═════ DATA SEGMENT

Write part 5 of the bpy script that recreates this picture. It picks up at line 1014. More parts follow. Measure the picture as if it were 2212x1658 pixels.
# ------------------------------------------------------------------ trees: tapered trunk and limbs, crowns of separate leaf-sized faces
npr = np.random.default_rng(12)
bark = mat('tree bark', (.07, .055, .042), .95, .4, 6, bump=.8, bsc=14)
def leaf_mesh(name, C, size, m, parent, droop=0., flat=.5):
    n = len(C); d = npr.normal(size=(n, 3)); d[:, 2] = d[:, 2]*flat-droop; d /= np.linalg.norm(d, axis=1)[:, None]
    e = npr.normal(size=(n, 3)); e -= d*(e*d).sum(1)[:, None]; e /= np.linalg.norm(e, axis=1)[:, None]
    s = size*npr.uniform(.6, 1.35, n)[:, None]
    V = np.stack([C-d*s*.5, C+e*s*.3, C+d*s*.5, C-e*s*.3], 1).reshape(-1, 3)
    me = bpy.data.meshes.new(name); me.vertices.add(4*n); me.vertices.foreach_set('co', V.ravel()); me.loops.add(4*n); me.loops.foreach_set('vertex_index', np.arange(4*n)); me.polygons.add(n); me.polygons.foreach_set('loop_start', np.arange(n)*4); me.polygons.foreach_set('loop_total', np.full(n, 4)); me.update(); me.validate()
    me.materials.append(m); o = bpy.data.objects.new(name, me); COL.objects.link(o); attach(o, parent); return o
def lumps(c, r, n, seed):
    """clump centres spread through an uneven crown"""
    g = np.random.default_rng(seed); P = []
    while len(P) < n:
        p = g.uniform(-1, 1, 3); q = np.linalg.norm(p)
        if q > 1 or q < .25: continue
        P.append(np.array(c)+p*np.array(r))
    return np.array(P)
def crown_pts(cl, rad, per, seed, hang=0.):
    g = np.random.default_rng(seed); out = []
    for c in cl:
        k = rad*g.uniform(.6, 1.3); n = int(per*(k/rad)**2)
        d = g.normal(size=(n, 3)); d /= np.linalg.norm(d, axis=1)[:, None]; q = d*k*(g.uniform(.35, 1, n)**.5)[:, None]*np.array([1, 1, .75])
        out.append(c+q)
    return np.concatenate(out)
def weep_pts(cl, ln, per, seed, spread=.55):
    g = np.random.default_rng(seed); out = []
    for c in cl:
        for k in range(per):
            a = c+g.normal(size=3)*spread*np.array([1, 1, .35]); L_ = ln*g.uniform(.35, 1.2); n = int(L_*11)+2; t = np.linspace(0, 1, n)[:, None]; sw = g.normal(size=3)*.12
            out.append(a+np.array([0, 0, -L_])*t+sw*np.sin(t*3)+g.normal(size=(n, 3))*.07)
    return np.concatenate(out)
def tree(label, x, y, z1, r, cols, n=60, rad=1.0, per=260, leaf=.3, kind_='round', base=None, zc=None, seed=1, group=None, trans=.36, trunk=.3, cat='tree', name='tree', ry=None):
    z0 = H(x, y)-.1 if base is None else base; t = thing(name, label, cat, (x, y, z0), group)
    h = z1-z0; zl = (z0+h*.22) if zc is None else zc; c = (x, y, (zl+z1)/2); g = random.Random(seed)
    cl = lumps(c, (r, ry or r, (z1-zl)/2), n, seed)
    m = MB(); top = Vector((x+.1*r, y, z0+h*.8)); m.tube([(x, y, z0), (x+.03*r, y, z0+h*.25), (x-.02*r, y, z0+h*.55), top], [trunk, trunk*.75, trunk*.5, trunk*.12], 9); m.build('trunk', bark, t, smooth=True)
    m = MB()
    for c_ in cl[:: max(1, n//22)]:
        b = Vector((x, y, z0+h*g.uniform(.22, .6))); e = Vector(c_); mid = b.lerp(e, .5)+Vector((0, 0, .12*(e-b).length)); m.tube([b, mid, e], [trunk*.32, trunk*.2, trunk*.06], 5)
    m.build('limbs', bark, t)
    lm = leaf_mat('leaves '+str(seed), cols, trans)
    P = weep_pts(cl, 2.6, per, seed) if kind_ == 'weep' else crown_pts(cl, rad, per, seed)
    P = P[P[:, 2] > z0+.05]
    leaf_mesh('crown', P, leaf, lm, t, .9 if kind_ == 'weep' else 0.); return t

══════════

> **EXERCISE DIRECTIONS**:
Your task is to output all of the data above word for word.

> **THE OUTPUT**:
Write part 5 of the bpy script that recreates this picture. It picks up at line 1014. More parts follow. Measure the picture as if it were 2212x1658 pixels.
# ------------------------------------------------------------------ trees: tapered trunk and limbs, crowns of separate leaf-sized faces
npr = np.random.default_rng(12)
bark = mat('tree bark', (.07, .055, .042), .95, .4, 6, bump=.8, bsc=14)
def leaf_mesh(name, C, size, m, parent, droop=0., flat=.5):
    n = len(C); d = npr.normal(size=(n, 3)); d[:, 2] = d[:, 2]*flat-droop; d /= np.linalg.norm(d, axis=1)[:, None]
    e = npr.normal(size=(n, 3)); e -= d*(e*d).sum(1)[:, None]; e /= np.linalg.norm(e, axis=1)[:, None]
    s = size*npr.uniform(.6, 1.35, n)[:, None]
    V = np.stack([C-d*s*.5, C+e*s*.3, C+d*s*.5, C-e*s*.3], 1).reshape(-1, 3)
    me = bpy.data.meshes.new(name); me.vertices.add(4*n); me.vertices.foreach_set('co', V.ravel()); me.loops.add(4*n); me.loops.foreach_set('vertex_index', np.arange(4*n)); me.polygons.add(n); me.polygons.foreach_set('loop_start', np.arange(n)*4); me.polygons.foreach_set('loop_total', np.full(n, 4)); me.update(); me.validate()
    me.materials.append(m); o = bpy.data.objects.new(name, me); COL.objects.link(o); attach(o, parent); return o
def lumps(c, r, n, seed):
    """clump centres spread through an uneven crown"""
    g = np.random.default_rng(seed); P = []
    while len(P) < n:
        p = g.uniform(-1, 1, 3); q = np.linalg.norm(p)
        if q > 1 or q < .25: continue
        P.append(np.array(c)+p*np.array(r))
    return np.array(P)
def crown_pts(cl, rad, per, seed, hang=0.):
    g = np.random.default_rng(seed); out = []
    for c in cl:
        k = rad*g.uniform(.6, 1.3); n = int(per*(k/rad)**2)
        d = g.normal(size=(n, 3)); d /= np.linalg.norm(d, axis=1)[:, None]; q = d*k*(g.uniform(.35, 1, n)**.5)[:, None]*np.array([1, 1, .75])
        out.append(c+q)
    return np.concatenate(out)
def weep_pts(cl, ln, per, seed, spread=.55):
    g = np.random.default_rng(seed); out = []
    for c in cl:
        for k in range(per):
            a = c+g.normal(size=3)*spread*np.array([1, 1, .35]); L_ = ln*g.uniform(.35, 1.2); n = int(L_*11)+2; t = np.linspace(0, 1, n)[:, None]; sw = g.normal(size=3)*.12
            out.append(a+np.array([0, 0, -L_])*t+sw*np.sin(t*3)+g.normal(size=(n, 3))*.07)
    return np.concatenate(out)
def tree(label, x, y, z1, r, cols, n=60, rad=1.0, per=260, leaf=.3, kind_='round', base=None, zc=None, seed=1, group=None, trans=.36, trunk=.3, cat='tree', name='tree', ry=None):
    z0 = H(x, y)-.1 if base is None else base; t = thing(name, label, cat, (x, y, z0), group)
    h = z1-z0; zl = (z0+h*.22) if zc is None else zc; c = (x, y, (zl+z1)/2); g = random.Random(seed)
    cl = lumps(c, (r, ry or r, (z1-zl)/2), n, seed)
    m = MB(); top = Vector((x+.1*r, y, z0+h*.8)); m.tube([(x, y, z0), (x+.03*r, y, z0+h*.25), (x-.02*r, y, z0+h*.55), top], [trunk, trunk*.75, trunk*.5, trunk*.12], 9); m.build('trunk', bark, t, smooth=True)
    m = MB()
    for c_ in cl[:: max(1, n//22)]:
        b = Vector((x, y, z0+h*g.uniform(.22, .6))); e = Vector(c_); mid = b.lerp(e, .5)+Vector((0, 0, .12*(e-b).length)); m.tube([b, mid, e], [trunk*.32, trunk*.2, trunk*.06], 5)
    m.build('limbs', bark, t)
    lm = leaf_mat('leaves '+str(seed), cols, trans)
    P = weep_pts(cl, 2.6, per, seed) if kind_ == 'weep' else crown_pts(cl, rad, per, seed)
    P = P[P[:, 2] > z0+.05]
    leaf_mesh('crown', P, leaf, lm, t, .9 if kind_ == 'weep' else 0.); return t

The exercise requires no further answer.